We've come a short distance back from those days, but not as far as some think. It isn't death itself that needs to be avoided. It's as valid a starting point as any other for a story. Tone, texture, context, and the thought process behind the storytelling matter.
Whitney Ellsworth, head of National Periodical Publications, came into the office a year or so after Superman's debut and made the pronouncement that DC's heroic characters would no longer kill. There had been, until that time, a sort of laissez-faire acceptance that what was good for the Pulps was good for the comics. The characters were largely built upon the same principles, their methodologies were largely the same... But Ellsworth recognized that the pictorial nature of the medium was much more appealing to kids and that the imagery was much more readily assimilated.

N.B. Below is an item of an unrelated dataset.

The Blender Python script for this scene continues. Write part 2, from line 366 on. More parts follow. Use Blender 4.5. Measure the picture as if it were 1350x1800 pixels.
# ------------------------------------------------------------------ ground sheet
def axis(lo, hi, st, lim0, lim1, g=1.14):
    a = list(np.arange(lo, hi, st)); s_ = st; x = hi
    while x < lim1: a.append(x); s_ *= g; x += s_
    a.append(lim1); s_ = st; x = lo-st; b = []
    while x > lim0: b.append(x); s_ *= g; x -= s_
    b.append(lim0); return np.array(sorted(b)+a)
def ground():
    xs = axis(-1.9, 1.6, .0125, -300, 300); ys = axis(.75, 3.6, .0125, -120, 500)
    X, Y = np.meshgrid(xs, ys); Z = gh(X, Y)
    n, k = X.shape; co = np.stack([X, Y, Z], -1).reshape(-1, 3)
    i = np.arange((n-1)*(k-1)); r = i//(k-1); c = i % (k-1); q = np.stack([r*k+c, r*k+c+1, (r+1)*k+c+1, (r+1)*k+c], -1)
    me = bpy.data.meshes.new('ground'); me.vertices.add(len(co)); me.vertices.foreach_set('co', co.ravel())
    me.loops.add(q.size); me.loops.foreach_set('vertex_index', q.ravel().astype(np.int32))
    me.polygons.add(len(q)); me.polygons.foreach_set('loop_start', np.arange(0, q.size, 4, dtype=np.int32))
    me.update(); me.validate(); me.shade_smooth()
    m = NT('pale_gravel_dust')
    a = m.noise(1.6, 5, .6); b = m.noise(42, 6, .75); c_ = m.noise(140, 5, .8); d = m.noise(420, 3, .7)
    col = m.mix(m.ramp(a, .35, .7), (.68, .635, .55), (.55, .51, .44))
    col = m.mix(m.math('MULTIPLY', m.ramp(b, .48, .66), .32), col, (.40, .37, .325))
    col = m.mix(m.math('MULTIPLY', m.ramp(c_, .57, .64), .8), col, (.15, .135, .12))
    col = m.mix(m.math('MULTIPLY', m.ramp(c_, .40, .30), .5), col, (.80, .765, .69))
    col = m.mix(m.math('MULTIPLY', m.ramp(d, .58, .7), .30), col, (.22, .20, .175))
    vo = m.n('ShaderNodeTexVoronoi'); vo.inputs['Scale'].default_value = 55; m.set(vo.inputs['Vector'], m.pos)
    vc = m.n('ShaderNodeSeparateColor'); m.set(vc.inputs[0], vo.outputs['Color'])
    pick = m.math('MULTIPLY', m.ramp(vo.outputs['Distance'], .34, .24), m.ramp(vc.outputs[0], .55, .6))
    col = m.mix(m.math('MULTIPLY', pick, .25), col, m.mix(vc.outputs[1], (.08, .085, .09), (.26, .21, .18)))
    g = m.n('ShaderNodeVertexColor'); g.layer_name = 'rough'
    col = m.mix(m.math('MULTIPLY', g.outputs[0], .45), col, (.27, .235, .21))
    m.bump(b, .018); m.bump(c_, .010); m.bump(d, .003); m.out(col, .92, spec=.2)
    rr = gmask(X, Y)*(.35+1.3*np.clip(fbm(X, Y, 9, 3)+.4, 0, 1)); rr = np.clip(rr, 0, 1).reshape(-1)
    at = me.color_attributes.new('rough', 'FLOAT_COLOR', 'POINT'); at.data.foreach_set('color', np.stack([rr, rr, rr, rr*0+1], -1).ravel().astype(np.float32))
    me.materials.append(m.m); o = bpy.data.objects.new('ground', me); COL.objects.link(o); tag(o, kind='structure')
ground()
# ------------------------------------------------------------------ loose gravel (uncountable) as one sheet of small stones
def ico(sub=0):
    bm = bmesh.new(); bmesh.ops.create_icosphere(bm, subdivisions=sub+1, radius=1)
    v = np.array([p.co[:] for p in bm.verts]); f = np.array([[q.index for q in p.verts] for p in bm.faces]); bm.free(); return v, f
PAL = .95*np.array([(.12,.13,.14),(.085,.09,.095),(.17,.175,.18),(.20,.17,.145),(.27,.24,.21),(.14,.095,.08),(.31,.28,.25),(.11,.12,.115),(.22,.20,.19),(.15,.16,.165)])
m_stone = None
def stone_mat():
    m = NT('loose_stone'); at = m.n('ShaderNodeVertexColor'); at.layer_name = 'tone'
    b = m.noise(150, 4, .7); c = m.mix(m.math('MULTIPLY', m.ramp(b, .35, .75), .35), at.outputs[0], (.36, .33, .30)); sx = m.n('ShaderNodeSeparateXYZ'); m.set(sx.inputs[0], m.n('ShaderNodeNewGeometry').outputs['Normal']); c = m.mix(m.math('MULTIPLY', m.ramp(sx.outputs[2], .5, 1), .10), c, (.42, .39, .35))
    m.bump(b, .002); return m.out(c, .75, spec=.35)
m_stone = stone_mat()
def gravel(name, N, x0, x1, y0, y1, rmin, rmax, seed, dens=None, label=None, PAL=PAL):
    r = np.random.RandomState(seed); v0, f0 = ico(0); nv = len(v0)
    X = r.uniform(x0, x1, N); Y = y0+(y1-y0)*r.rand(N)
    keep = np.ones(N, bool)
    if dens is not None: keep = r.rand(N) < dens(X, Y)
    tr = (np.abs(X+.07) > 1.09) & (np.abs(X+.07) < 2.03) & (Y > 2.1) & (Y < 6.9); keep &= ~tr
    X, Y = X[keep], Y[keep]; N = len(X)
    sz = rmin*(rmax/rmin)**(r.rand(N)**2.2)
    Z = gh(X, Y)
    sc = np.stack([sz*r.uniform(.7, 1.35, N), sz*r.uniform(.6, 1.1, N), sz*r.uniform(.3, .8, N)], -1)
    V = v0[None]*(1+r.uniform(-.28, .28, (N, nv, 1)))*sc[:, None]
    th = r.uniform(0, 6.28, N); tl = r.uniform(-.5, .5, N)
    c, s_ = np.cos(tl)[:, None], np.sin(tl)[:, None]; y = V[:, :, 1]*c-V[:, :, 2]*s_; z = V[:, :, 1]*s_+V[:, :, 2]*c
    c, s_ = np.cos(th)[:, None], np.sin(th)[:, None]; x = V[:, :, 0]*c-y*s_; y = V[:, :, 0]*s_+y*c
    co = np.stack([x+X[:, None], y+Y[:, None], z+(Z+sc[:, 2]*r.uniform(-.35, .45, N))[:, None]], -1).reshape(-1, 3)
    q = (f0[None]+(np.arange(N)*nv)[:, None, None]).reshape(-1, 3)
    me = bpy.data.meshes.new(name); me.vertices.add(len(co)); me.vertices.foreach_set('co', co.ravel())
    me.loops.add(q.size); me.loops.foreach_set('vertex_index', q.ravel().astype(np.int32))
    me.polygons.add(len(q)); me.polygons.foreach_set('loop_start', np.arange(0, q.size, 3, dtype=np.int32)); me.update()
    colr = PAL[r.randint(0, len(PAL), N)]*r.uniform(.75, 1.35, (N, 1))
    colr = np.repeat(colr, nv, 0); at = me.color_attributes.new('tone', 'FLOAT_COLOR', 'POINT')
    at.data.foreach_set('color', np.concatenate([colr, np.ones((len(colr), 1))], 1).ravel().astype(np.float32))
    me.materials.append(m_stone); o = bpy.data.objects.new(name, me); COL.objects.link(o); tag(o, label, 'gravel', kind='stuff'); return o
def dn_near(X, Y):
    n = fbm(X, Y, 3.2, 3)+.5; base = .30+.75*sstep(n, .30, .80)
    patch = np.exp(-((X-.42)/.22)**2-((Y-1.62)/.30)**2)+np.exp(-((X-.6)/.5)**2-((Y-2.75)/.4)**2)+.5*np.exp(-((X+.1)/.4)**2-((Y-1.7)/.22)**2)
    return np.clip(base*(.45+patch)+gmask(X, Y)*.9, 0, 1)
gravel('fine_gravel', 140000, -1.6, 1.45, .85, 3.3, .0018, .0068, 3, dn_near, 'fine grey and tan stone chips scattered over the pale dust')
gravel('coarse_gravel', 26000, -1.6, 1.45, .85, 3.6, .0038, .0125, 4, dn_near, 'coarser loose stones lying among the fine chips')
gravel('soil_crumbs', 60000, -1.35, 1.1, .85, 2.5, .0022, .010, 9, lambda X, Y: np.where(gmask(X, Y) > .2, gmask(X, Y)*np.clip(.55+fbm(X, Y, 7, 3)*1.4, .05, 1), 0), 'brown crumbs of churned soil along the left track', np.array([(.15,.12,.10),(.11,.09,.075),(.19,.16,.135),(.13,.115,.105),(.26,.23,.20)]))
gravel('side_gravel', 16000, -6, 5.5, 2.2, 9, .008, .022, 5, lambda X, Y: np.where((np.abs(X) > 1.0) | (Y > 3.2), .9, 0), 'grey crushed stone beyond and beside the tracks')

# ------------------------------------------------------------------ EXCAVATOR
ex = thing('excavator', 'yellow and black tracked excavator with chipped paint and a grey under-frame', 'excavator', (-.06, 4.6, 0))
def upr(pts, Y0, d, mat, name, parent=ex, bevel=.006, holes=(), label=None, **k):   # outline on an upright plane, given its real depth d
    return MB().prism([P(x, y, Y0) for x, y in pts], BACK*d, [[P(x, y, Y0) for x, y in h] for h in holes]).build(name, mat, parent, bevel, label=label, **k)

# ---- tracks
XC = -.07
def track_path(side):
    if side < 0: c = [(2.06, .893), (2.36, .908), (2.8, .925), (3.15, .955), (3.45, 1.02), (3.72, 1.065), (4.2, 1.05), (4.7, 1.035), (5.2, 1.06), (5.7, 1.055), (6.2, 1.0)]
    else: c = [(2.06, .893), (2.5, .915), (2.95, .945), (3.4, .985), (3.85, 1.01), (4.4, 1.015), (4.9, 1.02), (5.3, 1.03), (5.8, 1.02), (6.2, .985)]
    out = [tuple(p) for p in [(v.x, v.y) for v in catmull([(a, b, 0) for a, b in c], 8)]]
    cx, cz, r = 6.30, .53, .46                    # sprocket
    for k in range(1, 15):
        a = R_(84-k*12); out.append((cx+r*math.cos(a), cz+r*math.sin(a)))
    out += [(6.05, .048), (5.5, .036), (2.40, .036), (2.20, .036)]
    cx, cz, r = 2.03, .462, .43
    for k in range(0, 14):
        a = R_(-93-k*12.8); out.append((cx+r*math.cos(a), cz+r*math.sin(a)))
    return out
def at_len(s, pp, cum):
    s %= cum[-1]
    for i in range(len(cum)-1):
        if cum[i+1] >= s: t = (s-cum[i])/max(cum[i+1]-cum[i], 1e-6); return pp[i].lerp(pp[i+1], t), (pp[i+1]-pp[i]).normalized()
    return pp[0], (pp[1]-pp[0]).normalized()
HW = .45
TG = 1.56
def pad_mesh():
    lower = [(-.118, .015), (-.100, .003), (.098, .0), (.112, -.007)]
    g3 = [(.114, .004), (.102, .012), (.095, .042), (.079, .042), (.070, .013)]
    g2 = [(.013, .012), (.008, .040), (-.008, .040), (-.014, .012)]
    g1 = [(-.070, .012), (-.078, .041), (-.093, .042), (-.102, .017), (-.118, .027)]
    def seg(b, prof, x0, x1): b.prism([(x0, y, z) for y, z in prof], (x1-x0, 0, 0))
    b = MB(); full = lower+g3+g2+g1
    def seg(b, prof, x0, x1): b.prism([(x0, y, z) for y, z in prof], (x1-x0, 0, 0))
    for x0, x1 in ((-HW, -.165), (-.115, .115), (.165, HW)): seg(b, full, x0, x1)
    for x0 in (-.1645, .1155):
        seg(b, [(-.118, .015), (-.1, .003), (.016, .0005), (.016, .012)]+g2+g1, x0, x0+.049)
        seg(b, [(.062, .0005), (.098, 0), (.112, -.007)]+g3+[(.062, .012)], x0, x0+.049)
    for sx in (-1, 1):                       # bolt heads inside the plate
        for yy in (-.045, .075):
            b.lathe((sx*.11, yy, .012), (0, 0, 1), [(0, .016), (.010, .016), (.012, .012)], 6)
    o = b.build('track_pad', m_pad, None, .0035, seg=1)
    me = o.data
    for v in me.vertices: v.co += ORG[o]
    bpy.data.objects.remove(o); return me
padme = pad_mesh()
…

It's one thing to read that the Spider has spun his web of justice, unleashing a hail of lead upon the Bronson Gang, laying each one low, and sparing the city the depredations of that lawless band... It's another to see Batman take a machine gun to his enemies and watch them dance and splatter as they die. Ellsworth's concerns were informed by experts who advised him to publish at a slightly higher level than pure blood and guts. These characters could do more; be more. They had begun to represent something to their readership, mostly children. Couldn't they represent something better than pulpy crime drama? Couldn't they engage their young readers in a more imaginative and inspiring manner? Ellsworth believed they could. Moreover, he would see to it that they did.
Superman does not stand for Truth, Justice, and the American Way if he's also a petty thug who guns down and shatters the necks of his foes. Which is he going to be? Batman is not a gallant avenger and an example of what one can accomplish through dedication and training if he's also a gun-happy murder-loon, just like the bozos he's plugging full of bullets every month.
Comic book super-heroes started off in the tradition of the pulps, but they quickly and decisively moved away from that example towards something better. The late Eighties and Nineties gleefully and with utter abandon reveled in their adult fanbase and celebrated the scarcity of underage readers by happily wallowing in the lowest, sickest, most twisted garbage the creators could dream up. That legacy is with us today in far too many books still.
That lack of conscience and morality is what we need to avoid; not death itself. Yes, it's overused and becomes a punch line when the creators stupidly use it as a sales hook and a revolving door. Death should be used only occasionally for those reasons, yes, but the main concern, moreso than verisimilitude or restraint, is the general tone we want the characters and the industry to set.
Are we any better than common thugs and murderers as a species? As a society? If you think we are not and that we have no hope to be anything better than slightly educated murderbeasts, then hey, bring on them Punisher and Red Diana, She-Amazon with a Sword, books. Let's all giggle ourselves silly alongside Cletus Kassiday and whichever goofy Central City Rogue made a deal with Neron last as they chop, dice, and make julienne fries out of a grade school class or rape a nun to death with an electrical boomerang. 'Cause that's fun, right?
For all too brief a time there, comics used to be about something better. I liked those books. I believed in what they taught.
I honestly don't know what they believe in anymore, if anything. It can't just be sales. They apparently don't seem capable of those, so much so that I don't believe they're even trying. So if not that, then what?
Death itself as a cheap gimmick isn't the problem. It's the cynicism, apathy, and emptiness that informs the books these days that's the real enemy.